Build the Benedict Option in New Wine Skin
Restoration of consciously European Christian tradition in America is fundamentally self contradictory.
America has millions of the world’s poor and strangers knocking at its door. The reasons why are complex, but they boil down to the economic success of our society and the history of colonialism. Immigrants bring their own culture when they arrive. Solutions to preserve the power of European culture within America—or communities within America, more realistically—require a combination of exclusion and cultural “Euro-washing” of non-Western newcomers. Such policies ignore God’s call to welcome the poor and the stranger.
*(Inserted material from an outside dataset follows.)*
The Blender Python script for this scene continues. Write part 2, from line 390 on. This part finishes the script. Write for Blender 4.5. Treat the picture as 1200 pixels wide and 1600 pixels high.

Rod Dreher is a prominent American Christian traditionalist and the author of The Benedict Option: A Strategy for Christians in Post-Christian Nation. This book is very exciting to me. Dreher identifies the crumbling of American social fabric, ties it to the breakdown in cultural values that had been rooted in European Christian tradition, and calls for rebuilding local social institutions to restore Christian community. But there’s a fly in the punchbowl.
Dreher is explicit that we should embrace European Christian traditions. There is nothing wrong with European Christian traditions per se. The author makes positive arguments for European traditions and carefully avoids falling into hate for non-Europeans. But, in the context of modern America, creating intentional European bubbles requires either excluding the poor and the stranger or devaluing their culture. The project is un-Christian in substance.
Even if its founder couches his arguments in love, any project to consciously promote traditional European Christian culture in American communities—to the exclusion of other cultures—will attract people who value the “European” part more than the “Christian” part. It will devolve into hate, like many earlier movements doing the same have done.
America’s been having this fight since the Pilgrims first arrived. We know how it goes for the Brown people.
Why is it wrong for America and other Western societies to insist on cultural homogeneity but acceptable for Japan to do the same? What about Russia or Hungary, which are White societies currently embracing their ethno-national identity? When is it OK to host exclusively Black or Brown “safe spaces” but not White ones? To judge each case, one must balance benefits for the in-group against costs to the out-group. When lots of people are clamoring to get in somewhere, it’s probably wrong to marginalize them. Fewer cultural outsiders want access to Japan, Russia, and Hungary than to America and Western Europe. (That’s to our credit. To the extent these other places are desirable, history may judge them harshly for their ethnocentrism)
By my logic, acceptable European cultural projects in America are those that would offer little value to non-Europeans if they were admitted. But no founder wants to build a mediocre institution!
In summary, I wholly recommend reading The Benedict Option…critically. The task facing orthodox American Christians is both harder and easier than Dreher recognizes. Yes, we need to strengthen local Christian institutions to survive a post-Christian age, but those spaces must be culturally inclusive. We must synthesize new Christian culture informed by the past – not simply fall back to imperfect tradition. That’s hard.
The task is easier than Dreher says because we serve a God who makes unexpected ways when we practice what we preach. I recognize that something is lost by distancing ourselves from European Christian tradition. Christian life is an act of pouring oneself out, relying on God’s grace to renew our strength. Christ taught a belief system, not a culture. The church that wants to save its life will lose it, but the church that loses its life for God will find it.